ACIS Logo Suggested Timetable for Conference Hosting

At least two years to eighteen months BEFORE the conference:

  • Confirm availability of space and administrative support/budgeting at host institution.
  • Confirm availability of hotel rooms. (Hotels will not usually be able to give a group rate more than a year out.)
  • Formally propose to host the meeting in a letter to the ACIS vice-president and/or executive.
  • Establish a local committee, set tentative theme, approach possible plenary speakers.
  • If realistic, request a course release with your institution during the semester in which the conference will occur.
  • Establish a web presence for the conference. For ease of management, it is best to have a page on the host institution’s site, to which the ACIS site links to.

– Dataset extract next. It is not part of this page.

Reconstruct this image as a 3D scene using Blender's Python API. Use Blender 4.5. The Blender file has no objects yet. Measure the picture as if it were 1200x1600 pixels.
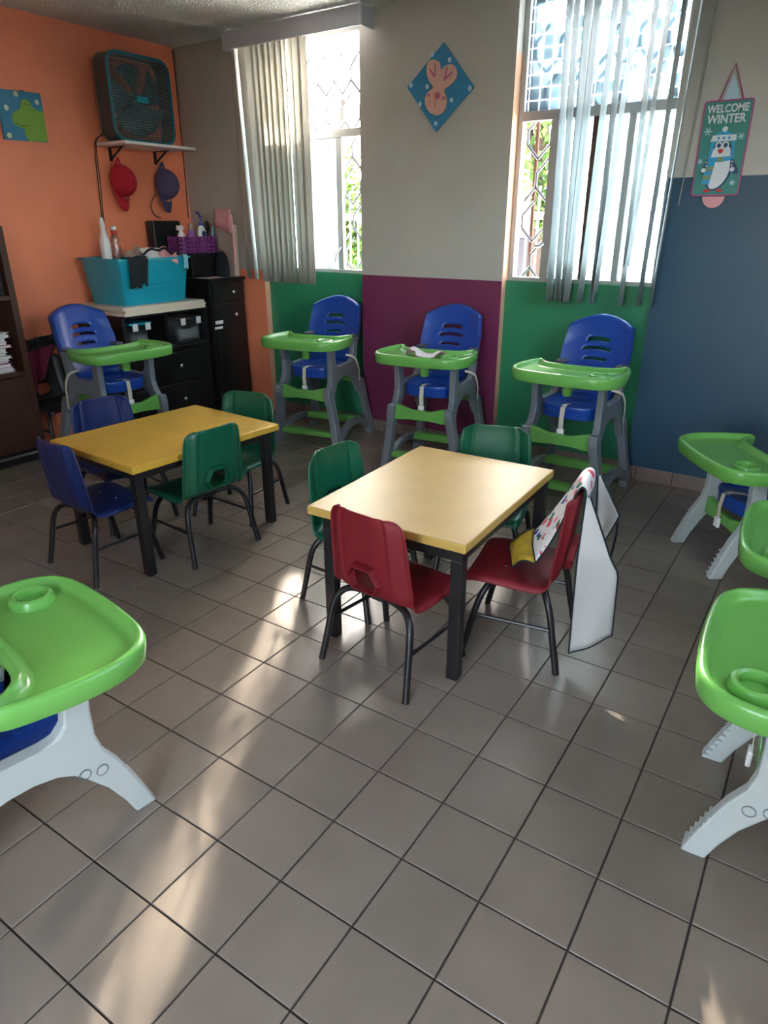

However, if this is not possible for your institution, please contact the ACIS Web Editor for other options.

One year before the conference:

  • The conference host should attend the National ACIS meeting and speak briefly at the general meeting and executive committee meeting.
  • Confirm plenary speakers.
  • Arrange with the organizer of the meeting preceding yours to include a collateral piece announcing the next year’s conference in every conference packet.
  • Extend courtesy invitations to the president of the host university, the Irish Ambassador to the United States, and other dignitaries.
  • Ask the national treasurer to issue you a check for support of the conference.
  • This can be issued immediately after the meting preceding yours.
  • Establish a conference account number to which expenses can be charged and revenue deposited.
  • Estimate your space needs and reserve rooms with the facilities scheduling office at your school.
  • Contact the Irish consul in your region about hosting a reception.

By August 1 of the year before the conference:

  • Distribute the call for papers to ACIS membership through the web site, the ACIS Newsletter, and such outlets as IASIL, CAIS, and the various list serves.

Five to six months before the start of the conference:

  • Close paper acceptances.
  • Begin setting out a preliminary schedule for the conference (how many simultaneous sessions/ meeting rooms will you need, which plenary speakers on which days, etc.)
  • Notify proposers that their paper has been accepted or declined. It is generally easier to do this in a bolus, rather than on a rolling basis.
  • You will receive considerable pressure from some attendees to be told exactly when a paper is scheduled. The general rule is to do so the sooner the better—but realistically, you may not be able to give a time until about two months before the opening date.

One month before the conference:

  • Provide the ACIS secretary/treasurer with list of expected attendees, so that they can go through and note those who are not paid-up members. The ACIS executive, and not the conference host, takes the responsibility for enforcing the membership requirement.
  • Post the preliminary program on the website.
  • Send the conference program to the printer.